A vitória da extrema esquerda grega é um facto político que implicará profundas mudanças. E Alexis Tsipras, líder do Syriza, passou a ser o nome da esperança para a maioria dos gregos.

Atolados na corrupção, fartos das mentiras da direita e da esquerda, desde os socialistas à Nova Democracia, os gregos conseguiram implodir o sistema político tradicional que os têm governado, ou seja, um recado cristalino para os partidos do arco da governação dos restantes membros União Europeia.

Nem a "bazuka" tardia os demoveu.

Os gregos estão determinados em assumir o futuro nas suas mãos, carregando com orgulho o peso de terem sido o berço da civilização ocidental e os fundadores da democracia.

E é da maior relevância que a implosão do "centrão" tenha acontecido na Grécia, precisamente o país mais endividado e em maiores dificuldades da União Europeia.

Enquanto Portugal continua distraído com a detenção de um ex-primeiro-ministro, aceitando com indulgência salazarenta as alarvidades dos "barões" e afins, todos os holofotes do poder e do grande capital europeus estão concentrados no previsível abanão que veio da Grécia.

Nos últimos anos, os gregos não desistiram de lutar pela dignidade e de colocar a renegociação da gigantesca dívida sempre em cima da mesa.

Nunca cederam. E, por isso, pagaram uma redobrada factura!

Mas a resposta está aí, chama-se Syriza, que acaba de derrotar e humilhar politicamente a esquerda e a direita tradicionais.

Contrariamente ao caso irlandês, português e espanhol, a Grécia escolheu um caminho de desafio permanente aos mercados. E nem os dois resgates de 240 mil milhões de euros (em 2010 e 2012) e o posterior perdão de parte da dívida implicaram qualquer tipo de capitulação.

Para o bem ou para o mal, o resultado eleitoral grego vai determinar o futuro de cerca de 500 milhões de pessoas que residem nos 28 Estados membros da União Europeia.

A identidade dos gregos é forte e suficientemente sólida para enfrentar os grandes senhores da Europa, mas será que alguém de bom senso acredita que qualquer um deles vai dar a Alexis Tsipras, de mão beijada, a possibilidade de ser um novo herói para os críticos da austeridade?

Regada com sangue, suor e lágrimas, a escolha dos gregos não pode ser desperdiçada por Portugal. Apesar de Pedro Passos Coelho ter optado pelo escrupuloso cumprimento do memorando da Troika, acatando as ordens de Bruxelas, agora chegou o momento de começar a olhar para Berlim com outros olhos de ver.

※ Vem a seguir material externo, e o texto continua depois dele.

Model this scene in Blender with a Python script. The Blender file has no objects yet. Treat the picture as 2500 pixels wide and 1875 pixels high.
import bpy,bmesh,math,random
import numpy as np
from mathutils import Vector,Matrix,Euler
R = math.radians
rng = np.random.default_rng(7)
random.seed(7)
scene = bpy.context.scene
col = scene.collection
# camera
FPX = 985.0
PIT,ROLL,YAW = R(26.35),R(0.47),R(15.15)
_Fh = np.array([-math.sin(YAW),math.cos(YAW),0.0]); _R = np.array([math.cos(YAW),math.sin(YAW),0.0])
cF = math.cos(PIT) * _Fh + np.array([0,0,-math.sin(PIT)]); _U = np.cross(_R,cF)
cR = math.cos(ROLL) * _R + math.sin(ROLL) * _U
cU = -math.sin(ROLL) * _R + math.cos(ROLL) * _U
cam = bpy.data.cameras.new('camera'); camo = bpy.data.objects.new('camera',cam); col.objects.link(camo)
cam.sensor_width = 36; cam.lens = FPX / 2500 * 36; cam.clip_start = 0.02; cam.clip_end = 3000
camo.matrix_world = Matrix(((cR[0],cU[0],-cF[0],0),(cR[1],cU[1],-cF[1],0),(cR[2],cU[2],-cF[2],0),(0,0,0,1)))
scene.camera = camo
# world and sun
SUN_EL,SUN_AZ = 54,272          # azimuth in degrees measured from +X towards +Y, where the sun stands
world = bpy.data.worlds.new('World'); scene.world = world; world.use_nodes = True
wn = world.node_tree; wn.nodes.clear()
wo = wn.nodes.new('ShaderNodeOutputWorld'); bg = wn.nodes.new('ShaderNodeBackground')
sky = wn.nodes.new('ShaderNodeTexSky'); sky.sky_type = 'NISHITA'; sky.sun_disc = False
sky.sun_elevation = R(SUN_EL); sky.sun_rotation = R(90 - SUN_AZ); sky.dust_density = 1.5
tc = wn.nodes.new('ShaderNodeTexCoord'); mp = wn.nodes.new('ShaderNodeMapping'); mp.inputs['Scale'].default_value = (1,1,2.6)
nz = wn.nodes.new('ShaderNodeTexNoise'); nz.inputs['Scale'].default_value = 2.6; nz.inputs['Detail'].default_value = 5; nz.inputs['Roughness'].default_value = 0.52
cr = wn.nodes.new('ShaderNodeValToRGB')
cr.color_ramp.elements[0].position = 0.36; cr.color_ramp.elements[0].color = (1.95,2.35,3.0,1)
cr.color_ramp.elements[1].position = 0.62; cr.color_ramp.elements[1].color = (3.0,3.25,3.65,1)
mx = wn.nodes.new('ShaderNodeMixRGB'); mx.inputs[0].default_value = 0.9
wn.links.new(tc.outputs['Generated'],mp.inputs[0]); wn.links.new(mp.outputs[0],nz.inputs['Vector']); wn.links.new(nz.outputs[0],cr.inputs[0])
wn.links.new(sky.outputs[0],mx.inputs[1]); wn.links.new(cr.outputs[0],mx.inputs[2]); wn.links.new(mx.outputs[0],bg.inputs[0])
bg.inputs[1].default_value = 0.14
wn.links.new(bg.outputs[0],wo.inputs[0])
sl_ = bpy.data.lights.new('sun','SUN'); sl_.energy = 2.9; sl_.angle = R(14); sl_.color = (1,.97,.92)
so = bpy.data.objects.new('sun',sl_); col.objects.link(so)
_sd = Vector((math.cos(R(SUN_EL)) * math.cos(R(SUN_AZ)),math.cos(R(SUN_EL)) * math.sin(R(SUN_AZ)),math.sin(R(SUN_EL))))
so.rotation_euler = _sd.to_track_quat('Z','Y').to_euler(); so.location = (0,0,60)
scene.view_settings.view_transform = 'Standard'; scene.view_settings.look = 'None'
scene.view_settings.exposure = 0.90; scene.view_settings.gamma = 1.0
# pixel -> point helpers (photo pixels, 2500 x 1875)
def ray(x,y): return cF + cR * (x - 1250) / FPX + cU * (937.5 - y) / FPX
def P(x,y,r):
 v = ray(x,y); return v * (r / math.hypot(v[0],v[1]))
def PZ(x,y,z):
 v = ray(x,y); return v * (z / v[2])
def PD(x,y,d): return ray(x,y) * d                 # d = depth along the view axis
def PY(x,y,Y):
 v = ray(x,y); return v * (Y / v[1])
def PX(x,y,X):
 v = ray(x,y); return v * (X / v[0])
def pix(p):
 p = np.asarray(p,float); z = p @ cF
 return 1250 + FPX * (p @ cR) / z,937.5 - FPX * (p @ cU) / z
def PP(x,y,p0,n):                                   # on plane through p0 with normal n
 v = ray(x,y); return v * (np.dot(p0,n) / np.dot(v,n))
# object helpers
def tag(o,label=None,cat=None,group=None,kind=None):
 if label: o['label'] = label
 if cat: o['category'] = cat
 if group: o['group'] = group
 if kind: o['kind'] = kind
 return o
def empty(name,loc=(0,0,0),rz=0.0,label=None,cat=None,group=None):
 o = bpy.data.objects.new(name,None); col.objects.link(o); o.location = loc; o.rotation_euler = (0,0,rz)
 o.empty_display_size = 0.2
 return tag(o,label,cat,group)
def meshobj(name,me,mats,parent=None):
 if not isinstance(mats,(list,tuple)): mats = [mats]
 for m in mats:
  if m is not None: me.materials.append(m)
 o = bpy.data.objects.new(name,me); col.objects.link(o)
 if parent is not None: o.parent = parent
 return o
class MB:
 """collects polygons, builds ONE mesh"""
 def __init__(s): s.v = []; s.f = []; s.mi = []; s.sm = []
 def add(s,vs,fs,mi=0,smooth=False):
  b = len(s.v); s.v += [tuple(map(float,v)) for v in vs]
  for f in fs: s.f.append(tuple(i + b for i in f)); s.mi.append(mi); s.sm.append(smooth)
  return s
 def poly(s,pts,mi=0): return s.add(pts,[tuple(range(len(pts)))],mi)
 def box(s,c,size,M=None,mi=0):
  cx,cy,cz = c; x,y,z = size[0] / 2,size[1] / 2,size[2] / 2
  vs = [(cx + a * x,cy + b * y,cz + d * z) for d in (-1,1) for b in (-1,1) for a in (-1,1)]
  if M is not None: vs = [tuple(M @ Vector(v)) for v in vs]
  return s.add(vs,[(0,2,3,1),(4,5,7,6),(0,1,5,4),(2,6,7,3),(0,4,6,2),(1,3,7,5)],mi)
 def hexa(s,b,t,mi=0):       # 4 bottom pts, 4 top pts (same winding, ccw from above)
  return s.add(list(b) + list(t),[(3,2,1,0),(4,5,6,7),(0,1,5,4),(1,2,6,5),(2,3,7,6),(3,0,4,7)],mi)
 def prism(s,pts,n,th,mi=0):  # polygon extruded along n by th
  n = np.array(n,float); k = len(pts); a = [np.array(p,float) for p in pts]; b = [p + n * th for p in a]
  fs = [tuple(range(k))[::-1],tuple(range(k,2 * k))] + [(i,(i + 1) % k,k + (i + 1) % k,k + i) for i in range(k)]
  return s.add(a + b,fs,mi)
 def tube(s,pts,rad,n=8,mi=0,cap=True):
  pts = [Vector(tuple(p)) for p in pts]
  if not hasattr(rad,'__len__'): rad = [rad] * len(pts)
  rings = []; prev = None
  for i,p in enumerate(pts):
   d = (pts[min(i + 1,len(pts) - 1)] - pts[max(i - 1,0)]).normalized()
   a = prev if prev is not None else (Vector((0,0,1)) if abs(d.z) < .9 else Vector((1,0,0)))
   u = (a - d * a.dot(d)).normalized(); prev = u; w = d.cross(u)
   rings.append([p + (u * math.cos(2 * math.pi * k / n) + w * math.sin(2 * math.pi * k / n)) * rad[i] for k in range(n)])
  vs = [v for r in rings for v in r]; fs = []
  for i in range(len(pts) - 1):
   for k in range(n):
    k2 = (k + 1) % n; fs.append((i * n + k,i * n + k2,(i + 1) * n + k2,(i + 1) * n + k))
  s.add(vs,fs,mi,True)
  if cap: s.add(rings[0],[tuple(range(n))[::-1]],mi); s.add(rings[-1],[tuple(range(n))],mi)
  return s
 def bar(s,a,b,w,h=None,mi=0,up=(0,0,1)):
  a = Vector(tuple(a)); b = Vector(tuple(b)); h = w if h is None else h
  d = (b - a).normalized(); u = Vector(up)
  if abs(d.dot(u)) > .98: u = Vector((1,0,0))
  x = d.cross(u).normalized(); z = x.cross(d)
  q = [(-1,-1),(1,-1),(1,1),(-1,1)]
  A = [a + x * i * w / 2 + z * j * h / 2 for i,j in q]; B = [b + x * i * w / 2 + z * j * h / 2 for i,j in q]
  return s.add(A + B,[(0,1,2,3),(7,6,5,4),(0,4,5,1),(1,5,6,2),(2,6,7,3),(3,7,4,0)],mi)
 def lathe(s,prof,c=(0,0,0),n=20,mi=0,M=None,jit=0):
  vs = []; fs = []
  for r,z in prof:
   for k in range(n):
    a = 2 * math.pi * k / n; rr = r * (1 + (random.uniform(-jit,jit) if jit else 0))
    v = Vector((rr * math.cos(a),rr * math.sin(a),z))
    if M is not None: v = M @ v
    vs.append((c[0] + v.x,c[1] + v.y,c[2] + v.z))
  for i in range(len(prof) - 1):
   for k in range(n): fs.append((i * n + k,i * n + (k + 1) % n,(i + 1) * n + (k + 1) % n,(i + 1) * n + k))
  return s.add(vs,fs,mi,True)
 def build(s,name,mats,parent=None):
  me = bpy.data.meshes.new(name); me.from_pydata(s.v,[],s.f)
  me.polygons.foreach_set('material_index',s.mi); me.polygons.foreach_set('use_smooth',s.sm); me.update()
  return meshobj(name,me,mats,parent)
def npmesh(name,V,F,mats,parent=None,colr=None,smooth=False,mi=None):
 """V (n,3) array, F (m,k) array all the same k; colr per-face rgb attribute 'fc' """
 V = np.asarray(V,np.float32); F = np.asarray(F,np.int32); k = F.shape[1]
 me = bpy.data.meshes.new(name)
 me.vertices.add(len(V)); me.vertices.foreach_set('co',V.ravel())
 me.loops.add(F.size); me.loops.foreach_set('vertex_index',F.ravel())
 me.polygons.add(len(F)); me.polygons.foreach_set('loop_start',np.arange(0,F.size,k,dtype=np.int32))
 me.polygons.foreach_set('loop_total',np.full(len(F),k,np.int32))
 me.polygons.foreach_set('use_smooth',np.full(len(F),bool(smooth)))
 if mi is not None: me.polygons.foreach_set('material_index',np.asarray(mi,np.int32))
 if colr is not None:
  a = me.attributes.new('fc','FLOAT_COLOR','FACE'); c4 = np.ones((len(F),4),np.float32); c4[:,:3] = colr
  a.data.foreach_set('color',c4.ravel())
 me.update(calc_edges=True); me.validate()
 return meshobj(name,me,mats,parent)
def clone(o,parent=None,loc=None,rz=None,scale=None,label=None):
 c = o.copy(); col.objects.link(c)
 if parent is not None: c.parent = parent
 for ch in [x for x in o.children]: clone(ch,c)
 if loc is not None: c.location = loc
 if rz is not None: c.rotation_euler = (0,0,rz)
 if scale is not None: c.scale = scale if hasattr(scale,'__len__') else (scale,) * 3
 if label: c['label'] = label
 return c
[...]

Não se trata de repetir as aventuras politicamente criminosas dos dois últimos Executivos socialistas que nos levaram ao abismo, nem tão-pouco abrir os cordões à bolsa para ganhar as próximas legislativas.

Com os portugueses fartos de incerteza, PSD/CDS-PP ainda têm uma janela de oportunidade para demostrarem que têm fôlego para aproveitar a onda grega.

É preciso criar uma nova perspectiva, uma nova fronteira. Sem repetir os erros do passado. Nem que seja à boleia da Grécia.